### SET TASK
Filter the records below and copy every line containing the word "picture".

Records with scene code
——

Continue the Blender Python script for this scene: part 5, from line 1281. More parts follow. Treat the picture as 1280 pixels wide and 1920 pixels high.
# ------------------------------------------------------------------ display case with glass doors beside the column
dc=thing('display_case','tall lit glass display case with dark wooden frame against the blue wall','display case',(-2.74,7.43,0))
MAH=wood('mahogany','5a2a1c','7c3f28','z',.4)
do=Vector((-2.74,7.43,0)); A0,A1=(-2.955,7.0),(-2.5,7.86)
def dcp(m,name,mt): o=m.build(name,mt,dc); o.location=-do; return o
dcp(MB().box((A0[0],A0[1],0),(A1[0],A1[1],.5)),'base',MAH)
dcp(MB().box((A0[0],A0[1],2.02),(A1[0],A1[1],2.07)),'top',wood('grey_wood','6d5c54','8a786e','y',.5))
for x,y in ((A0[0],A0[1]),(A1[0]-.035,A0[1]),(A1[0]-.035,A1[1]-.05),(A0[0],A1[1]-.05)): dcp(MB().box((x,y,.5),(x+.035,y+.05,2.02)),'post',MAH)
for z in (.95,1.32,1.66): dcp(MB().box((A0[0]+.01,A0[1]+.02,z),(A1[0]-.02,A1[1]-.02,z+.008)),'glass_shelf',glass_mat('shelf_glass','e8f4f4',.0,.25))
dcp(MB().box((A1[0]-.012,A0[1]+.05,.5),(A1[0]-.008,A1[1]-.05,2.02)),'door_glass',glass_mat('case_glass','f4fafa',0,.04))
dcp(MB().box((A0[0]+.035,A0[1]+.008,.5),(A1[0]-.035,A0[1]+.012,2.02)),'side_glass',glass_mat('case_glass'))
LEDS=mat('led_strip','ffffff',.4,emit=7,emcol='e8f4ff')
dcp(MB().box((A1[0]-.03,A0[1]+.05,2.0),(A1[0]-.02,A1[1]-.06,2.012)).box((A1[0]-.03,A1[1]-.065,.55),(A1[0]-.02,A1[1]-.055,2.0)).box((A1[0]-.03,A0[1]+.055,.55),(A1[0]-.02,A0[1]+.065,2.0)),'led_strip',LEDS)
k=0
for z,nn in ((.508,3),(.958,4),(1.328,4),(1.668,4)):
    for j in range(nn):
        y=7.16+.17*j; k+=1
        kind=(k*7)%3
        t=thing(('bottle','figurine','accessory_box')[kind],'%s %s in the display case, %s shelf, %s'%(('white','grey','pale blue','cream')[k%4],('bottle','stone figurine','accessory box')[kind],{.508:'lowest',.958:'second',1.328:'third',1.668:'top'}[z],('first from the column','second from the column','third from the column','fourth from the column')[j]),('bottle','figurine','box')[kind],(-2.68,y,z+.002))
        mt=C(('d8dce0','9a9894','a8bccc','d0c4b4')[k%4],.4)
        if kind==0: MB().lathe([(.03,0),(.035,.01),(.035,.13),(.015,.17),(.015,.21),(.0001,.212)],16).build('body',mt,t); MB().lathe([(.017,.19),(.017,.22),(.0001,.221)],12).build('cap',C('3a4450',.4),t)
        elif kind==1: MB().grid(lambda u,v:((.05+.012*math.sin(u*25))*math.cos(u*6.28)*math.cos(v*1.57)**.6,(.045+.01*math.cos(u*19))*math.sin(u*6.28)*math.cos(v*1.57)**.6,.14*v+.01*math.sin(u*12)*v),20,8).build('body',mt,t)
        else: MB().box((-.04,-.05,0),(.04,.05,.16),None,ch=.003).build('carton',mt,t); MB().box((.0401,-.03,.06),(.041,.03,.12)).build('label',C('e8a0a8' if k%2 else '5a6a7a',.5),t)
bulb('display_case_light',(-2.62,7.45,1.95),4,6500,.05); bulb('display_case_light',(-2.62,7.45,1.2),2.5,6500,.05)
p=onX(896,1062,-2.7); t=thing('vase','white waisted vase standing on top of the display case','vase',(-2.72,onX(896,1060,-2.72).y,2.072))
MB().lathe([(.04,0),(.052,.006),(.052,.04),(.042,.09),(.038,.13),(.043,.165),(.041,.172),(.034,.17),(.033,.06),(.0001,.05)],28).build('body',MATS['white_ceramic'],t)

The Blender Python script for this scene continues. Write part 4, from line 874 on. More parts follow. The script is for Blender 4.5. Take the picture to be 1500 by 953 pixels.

——

### SOLUTION
Continue the Blender Python script for this scene: part 5, from line 1281. More parts follow. Treat the picture as 1280 pixels wide and 1920 pixels high.
The Blender Python script for this scene continues. Write part 4, from line 874 on. More parts follow. The script is for Blender 4.5. Take the picture to be 1500 by 953 pixels.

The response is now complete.